Tuesday, December 11, 2007

ALASKA—THE LAST FRONTIER

There is nothing small or ordinary about Alaska. It is America’s largest state. It has the highest mountain and the largest glacier in North America. Its chain of volcanoes is the longest in the world. It has vast regions of uninhabited land richly diverse in both geography and wildlife. It is a remarkable place known as the “Last Frontier.”

Alaska fits its name very well. It comes from the word alyeska, meaning “Great Land” in the language of its native Aleut people. Alaska covers 591,004 square miles. Rhode Island would fit into Alaska 480 times! The highest point in Alaska is 20,320-foot Mount McKinley. The 16 highest mountains in the United States are all in Alaska. There are also about 100,000 glaciers. The largest, Malaspina Glacier, covers 850 square miles. Alaska also has more than three million lakes and 3,000 rivers, much more than any other state.

Everything about Alaska seems to be big. The largest salmon on record was caught in 1985 in Alaska’s Kenia River. It weighed 97 pounds, 4 ounces. It brown bears, called Kodiak bears, are the world’s largest bears. Even the vegetables grown there are big. Cabbages have been known to weigh 95 pounds and carrots to be 3 feet long! If you took a trip through Alaska, it would take quite a long while to cover its vast territory. You’d have to take an airplane from place to place because much of Alaska doesn’t have roads.

Along the coast you will see thousands of islands, rocks, and reefs. You’d see glaciers and icebergs, which are huge pieces of glaciers that fall into the water. Glaciers cover nearly 29,000 square miles of Alaska. Most are in the south and southeast.

In south-central Alaska, you’d fly over the Alaska mountain Range and Mount McKinley. Thousands of visitors have climbed up Mount McKinley. Others have died trying. The youngest person to climb Mount McKinley was Taras Genet of Talkeetna, Alaska, who climbed it in 1991 when he was 12 years old.

No doubt you would visit several of Alaska’s national parks. In these protected lands there are glaciers, mountains, active volcanoes, lakes, rivers, forests, and wildlife of many kinds. Besides Kodiak bears, there are grizzly bears, polar bears, moose, caribou, wolves, porcupines, beavers, mountain goats, foxes, and squirrels. Alaska has 450 kinds of birds. In its waters, whales and dolphins swim along the coast. Seals, walruses, and see otters are also found there.

Part of Alaska lies within the Arctic Circle. The land there is called tundra. There are no trees because the soil is permanently frozen. This frozen soil, called permafrost, thaws on the surface during the summer, when it is covered with a thick layer of mosses, wildflowers, and grasses. People who live there have a special problem because of the permafrost. A house built on it sometimes causes it to thaw beneath the house.

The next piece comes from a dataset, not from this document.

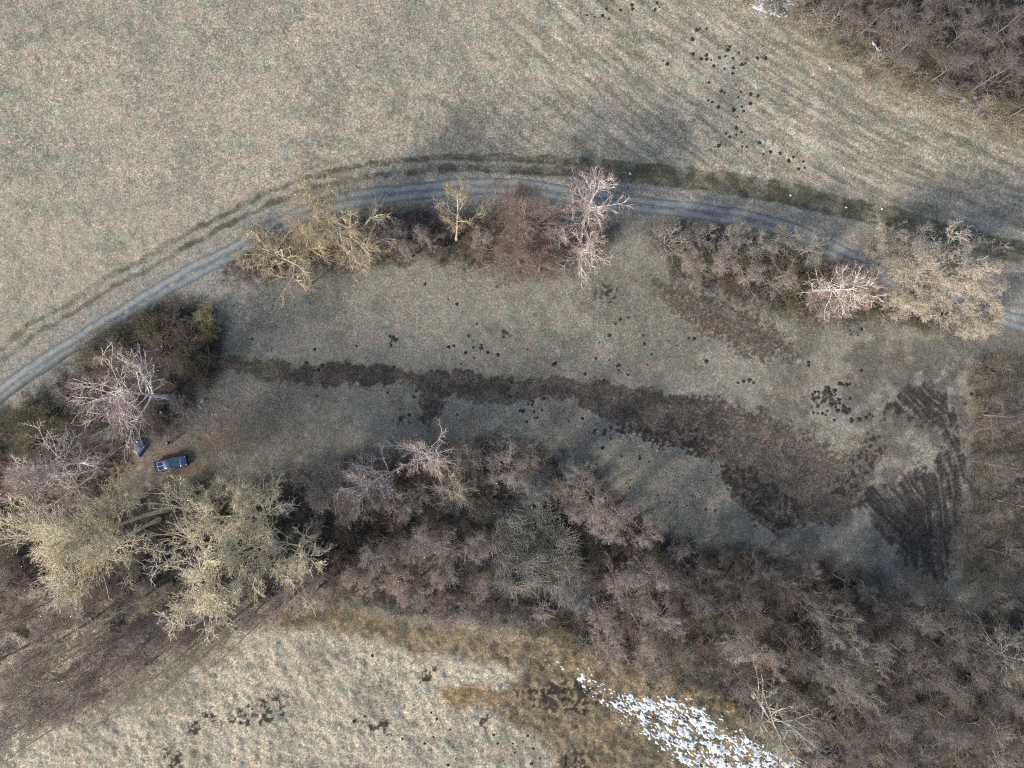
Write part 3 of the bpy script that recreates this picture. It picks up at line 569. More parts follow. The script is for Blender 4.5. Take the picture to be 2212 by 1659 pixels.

The thawed soil begins to sink down, and the house goes with it! Many arctic inhabitants build their houses on platforms so they can be moved from time to time.

If you lived in the arctic, you would why Alaska is also called the “Land of the Midnight Sun.” At Barrow, the northernmost point, the sun does not set from May 10 to August 2. There is daylight all that time. But from November 18 to January 24, Barrow has no sunlight. Then the average temperature is minus 11 degrees Fahrenheit. If you went to the arctic in the spring and autumn you’d see the northern lights. This is a natural phenomenon in which the night skies are filled with spectacular colors, also called the aurora borealis.

Alaska is a very different and special place, and so are its people. Alaska has a very small population for such a big place. Many Alaskan towns have fewer than 100 residents. One such town is Chicken, which has a population of 37. Many towns, like Chicken, have unusual names, such as Clam Gulch, Candle, Beaver, Deadhorse, King Salmon, and Eek. Many were named by the adventurous and often eccentric prospectors who came to Alaska looking for gold in the 1800s.

Most Alaskans live in the cities, such as Anchorage, Fairbanks, and Juneau, where there is work and a modern way of life. The population of Alaska is growing rapidly, and today about two-thirds of Alaskans were born elsewhere. They come from many countries to work in the oil, mining, timber, and fishing industries.

Native-born Alaskans include both native peoples and the descendants of the early settlers. The natives, which are the Eskimos, Aleuts, and Indians, migrated to Alaska from Siberia as far back as 15,000 years ago. Some of the natives still live the way their ancestors did, hunting and fishing in the wilderness. Others have modern lives in the cities. However, no matter where they live or when they got there or what ethnic group they belong to, all Alaskans have one thing in common. That is the splendors of the great land in which they live.